Exercise: Extract every line of the material that holds the string "extends".

Dataset content:

**********

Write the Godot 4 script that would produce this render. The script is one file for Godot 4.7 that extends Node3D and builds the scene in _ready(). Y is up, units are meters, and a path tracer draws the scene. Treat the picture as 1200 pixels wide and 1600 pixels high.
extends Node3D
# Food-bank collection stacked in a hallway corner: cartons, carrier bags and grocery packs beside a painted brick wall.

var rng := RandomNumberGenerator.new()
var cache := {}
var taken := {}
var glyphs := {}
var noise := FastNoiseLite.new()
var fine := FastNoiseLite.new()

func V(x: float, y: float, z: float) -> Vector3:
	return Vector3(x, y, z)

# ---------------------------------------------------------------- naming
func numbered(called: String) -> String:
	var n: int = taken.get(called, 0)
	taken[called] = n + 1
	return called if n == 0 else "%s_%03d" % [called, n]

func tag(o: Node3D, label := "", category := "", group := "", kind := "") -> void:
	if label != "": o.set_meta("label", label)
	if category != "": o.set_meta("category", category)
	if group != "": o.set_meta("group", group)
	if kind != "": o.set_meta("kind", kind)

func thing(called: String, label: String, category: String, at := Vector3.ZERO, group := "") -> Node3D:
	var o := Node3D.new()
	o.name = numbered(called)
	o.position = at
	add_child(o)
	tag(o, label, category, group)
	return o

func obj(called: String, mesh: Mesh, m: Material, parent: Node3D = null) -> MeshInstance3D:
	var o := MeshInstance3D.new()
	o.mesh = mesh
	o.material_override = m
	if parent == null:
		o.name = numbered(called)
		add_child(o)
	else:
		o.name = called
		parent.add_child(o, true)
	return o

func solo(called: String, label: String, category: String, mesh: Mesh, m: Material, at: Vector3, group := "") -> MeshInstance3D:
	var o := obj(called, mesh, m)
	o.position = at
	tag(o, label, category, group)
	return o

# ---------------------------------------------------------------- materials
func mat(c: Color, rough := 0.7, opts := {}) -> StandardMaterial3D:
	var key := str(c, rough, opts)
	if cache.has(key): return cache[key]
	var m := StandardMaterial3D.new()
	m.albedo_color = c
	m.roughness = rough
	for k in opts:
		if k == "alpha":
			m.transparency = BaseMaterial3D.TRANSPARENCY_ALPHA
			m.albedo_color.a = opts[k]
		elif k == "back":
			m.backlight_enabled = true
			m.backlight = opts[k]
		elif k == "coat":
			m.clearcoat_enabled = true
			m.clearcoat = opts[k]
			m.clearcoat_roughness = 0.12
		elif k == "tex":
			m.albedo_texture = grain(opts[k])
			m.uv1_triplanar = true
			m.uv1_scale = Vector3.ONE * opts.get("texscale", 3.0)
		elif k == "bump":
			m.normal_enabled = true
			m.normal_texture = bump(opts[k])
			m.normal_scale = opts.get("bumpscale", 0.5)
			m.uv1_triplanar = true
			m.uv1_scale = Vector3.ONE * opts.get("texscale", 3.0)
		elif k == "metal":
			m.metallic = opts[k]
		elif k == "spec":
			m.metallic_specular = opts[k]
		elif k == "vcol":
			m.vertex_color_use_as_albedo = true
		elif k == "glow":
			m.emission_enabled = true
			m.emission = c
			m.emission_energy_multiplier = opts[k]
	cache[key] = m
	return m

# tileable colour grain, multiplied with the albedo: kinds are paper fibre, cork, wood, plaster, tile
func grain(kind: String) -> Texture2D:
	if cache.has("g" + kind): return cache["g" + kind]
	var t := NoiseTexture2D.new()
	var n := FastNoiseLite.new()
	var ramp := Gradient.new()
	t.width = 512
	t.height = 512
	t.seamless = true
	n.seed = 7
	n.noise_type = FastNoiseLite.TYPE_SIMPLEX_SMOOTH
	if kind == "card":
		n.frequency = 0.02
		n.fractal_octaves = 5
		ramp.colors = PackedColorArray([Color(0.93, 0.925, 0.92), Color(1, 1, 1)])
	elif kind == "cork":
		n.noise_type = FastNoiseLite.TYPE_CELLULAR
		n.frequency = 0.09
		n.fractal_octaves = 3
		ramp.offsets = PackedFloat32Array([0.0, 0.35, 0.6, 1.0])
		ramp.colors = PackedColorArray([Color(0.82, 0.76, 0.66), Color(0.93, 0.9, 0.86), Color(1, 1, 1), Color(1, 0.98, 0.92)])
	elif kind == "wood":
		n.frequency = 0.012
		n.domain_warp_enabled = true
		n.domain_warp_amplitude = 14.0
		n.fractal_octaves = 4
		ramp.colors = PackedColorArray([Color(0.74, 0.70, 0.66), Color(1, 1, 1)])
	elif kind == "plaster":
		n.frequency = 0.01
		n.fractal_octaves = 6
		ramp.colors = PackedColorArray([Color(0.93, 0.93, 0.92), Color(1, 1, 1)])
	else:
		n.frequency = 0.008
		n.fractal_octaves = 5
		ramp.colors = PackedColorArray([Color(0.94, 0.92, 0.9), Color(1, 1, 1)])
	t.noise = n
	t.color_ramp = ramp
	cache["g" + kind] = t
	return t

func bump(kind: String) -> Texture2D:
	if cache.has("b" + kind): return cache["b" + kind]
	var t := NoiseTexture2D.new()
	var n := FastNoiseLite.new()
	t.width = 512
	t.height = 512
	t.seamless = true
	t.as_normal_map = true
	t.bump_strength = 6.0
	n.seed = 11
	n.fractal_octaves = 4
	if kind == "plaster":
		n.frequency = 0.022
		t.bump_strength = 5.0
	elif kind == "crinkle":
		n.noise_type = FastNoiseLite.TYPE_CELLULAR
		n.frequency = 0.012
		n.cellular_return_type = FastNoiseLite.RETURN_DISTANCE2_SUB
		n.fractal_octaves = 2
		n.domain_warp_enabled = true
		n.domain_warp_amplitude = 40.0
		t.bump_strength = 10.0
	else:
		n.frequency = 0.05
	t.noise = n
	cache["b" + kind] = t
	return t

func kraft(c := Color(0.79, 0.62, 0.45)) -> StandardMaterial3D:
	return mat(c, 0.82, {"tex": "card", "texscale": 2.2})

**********

Reply to the task:
Write the Godot 4 script that would produce this render. The script is one file for Godot 4.7 that extends Node3D and builds the scene in _ready(). Y is up, units are meters, and a path tracer draws the scene. Treat the picture as 1200 pixels wide and 1600 pixels high.
extends Node3D